Tuesday, April 14, 2009

Forgiveness

I've been reading 1 and 2 Chronicles this past couple of weeks and a verse jumped out at me.

2 Chron 30:18 Although most of the many people who came from Ephraim, Manasseh, Issachar and Zebulun had not purified themselves, yet they ate the Passover, contrary to what was written. But Hezekiah prayed for them, saying, "May the Lord, who is good, pardon everyone 19 who sets his heart on seeking God — the Lord, the God of his fathers — even if he is not clean according to the rules of the sanctuary." 20 And the Lord heard Hezekiah and healed the people. NIV

What really struck me was the phrase, "May the Lord, who is good, pardon everyone who sets his heart on seeking God." And the Lord heard Hezekiah!

These people had broken the rules-- they ate the Passover without purifying themselves in an eagerness to seek God. Instead of saying, "You're not doing it right", Hezekiah seeks grace from the face of God.

Too many stand as gatekeepers to the fellowship of the saints saying, "You're doing it wrong" rather than praying for the grace of God to be shed on the eager believers.

Thursday, April 9, 2009

Suffering and Jesus

This is from the Joel International Newsletter.

It's often in the midst of suffering that people find God, and sometimes God even uses terrorists for the good. This week in our regular edition we published the stories of two people who were kidnapped by notorious FARC terrorists in Colombia. They spent six years in the jungle under humiliating circumstances. But Jesus met them right there.
American Marc Gonsalves recalls that he didn't expect to survive captivity until he felt God's presence in the midst of a life-threatening bomb attack by Colombian military jets. "I was physically shaking, and I just called out to God to protect us," he said. "The next morning I woke up and I felt different." A Colombian hostage gave him a Bible, which he often read and discussed with fellow hostage French-Colombian Ingrid Betancourt.

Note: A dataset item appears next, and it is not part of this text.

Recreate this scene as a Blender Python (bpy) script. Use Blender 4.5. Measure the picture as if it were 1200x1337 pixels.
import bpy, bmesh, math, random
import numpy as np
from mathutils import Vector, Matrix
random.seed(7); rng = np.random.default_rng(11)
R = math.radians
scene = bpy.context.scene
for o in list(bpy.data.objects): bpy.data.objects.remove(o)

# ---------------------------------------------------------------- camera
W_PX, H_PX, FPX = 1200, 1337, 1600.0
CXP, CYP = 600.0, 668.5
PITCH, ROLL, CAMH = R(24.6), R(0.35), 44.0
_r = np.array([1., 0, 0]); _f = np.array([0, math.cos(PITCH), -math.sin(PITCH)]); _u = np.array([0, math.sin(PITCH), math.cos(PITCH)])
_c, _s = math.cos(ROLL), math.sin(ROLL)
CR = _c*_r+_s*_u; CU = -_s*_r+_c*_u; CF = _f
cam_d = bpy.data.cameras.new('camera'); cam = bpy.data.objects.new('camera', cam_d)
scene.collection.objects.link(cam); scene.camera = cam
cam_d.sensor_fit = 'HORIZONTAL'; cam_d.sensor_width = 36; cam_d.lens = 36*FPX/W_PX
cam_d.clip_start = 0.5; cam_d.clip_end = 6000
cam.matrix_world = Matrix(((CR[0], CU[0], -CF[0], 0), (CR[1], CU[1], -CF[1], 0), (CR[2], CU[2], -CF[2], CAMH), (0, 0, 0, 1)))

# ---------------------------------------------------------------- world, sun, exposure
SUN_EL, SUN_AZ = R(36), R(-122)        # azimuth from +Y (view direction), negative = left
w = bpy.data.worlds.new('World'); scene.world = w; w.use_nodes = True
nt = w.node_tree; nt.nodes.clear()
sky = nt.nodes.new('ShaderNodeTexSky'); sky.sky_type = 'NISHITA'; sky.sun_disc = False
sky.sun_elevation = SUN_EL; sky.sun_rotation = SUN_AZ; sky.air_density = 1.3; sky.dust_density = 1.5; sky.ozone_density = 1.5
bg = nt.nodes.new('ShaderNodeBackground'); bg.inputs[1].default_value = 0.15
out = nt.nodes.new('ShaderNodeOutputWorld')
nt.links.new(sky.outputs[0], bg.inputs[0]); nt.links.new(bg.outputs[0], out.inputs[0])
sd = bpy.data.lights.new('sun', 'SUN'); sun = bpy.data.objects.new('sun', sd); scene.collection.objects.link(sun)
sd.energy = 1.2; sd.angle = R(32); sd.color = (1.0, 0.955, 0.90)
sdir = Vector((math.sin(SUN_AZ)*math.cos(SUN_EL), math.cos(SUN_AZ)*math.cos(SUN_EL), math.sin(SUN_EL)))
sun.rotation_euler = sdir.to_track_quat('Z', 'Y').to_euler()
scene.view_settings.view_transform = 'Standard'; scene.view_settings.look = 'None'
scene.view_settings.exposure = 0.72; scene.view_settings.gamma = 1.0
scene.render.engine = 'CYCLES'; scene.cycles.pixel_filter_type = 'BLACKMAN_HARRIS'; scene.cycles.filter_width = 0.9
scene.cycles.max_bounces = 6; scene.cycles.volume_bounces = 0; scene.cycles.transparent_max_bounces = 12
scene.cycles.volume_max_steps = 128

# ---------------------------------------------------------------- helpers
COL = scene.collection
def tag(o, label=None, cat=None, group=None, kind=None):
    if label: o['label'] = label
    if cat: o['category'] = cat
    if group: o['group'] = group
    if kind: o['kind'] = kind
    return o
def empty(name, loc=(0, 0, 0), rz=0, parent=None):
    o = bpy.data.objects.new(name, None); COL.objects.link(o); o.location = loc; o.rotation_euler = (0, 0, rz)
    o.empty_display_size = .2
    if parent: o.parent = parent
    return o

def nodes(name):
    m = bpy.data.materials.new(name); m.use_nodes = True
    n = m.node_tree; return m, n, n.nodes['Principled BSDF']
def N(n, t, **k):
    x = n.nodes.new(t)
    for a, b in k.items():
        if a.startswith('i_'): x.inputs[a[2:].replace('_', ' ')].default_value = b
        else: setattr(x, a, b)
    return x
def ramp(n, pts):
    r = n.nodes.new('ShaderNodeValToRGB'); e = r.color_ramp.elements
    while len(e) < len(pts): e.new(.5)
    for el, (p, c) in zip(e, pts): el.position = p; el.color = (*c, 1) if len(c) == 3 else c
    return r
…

After her release last year Betancourt said: "Without Jesus at my side I would never have managed to survive the pain. Being a hostage places you in a situation of constant humiliation... faced with this you can either allow yourself to become ugly and bitter, filled with hate and vindictiveness, or you follow the other path, that is shown by Jesus, who said 'bless your enemies'." Both captives consider their release a miracle.

Newsweek, Revival and 2 Chronicles

I'm reading 2 Chronicles this week. I've also read the Newsweek article on America not being a Christian nation. Here's some thoughts.

1.Nations fall away and repent and fall away and repent. Israel with more rapidity than the US. They could repent and by the end of a king's reign have fallen away again.

2. It has happened several times in American history. If Strauch and Howe, Generations, are to be trusted, and I think they are, this is not the worst time in American history. There are at least 4 other times when we were less godly than now.

3. James Orr in his history of revivals in America documents: "Take the liberal arts colleges at that time. A poll taken at Harvard had discovered not one believer in the whole student body. They took a poll at Princeton, a much more evangelical place, where they discovered only two believers in the student body, and only five that did not belong to the filthy speech movement of that day. Students rioted. They held a mock communion at Williams College, and they put on anti-christian plays at Dartmouth. They burned down the Nassau Hall at Princeton. They forced the resignation of the president of Harvard. They took a Bible out of a local Presbyterian church in New Jersey, and they burnt it in a public bonfire. Christians were so few on campus in the 1790's that they met in secret, like a communist cell, and kept their minutes in code so that no one would know.

4. Out of moral decay and despair comes revival. When the only place to turn is to God, we eventually wake up.

5. Even if America goes away from God, God is still on his throne and will save.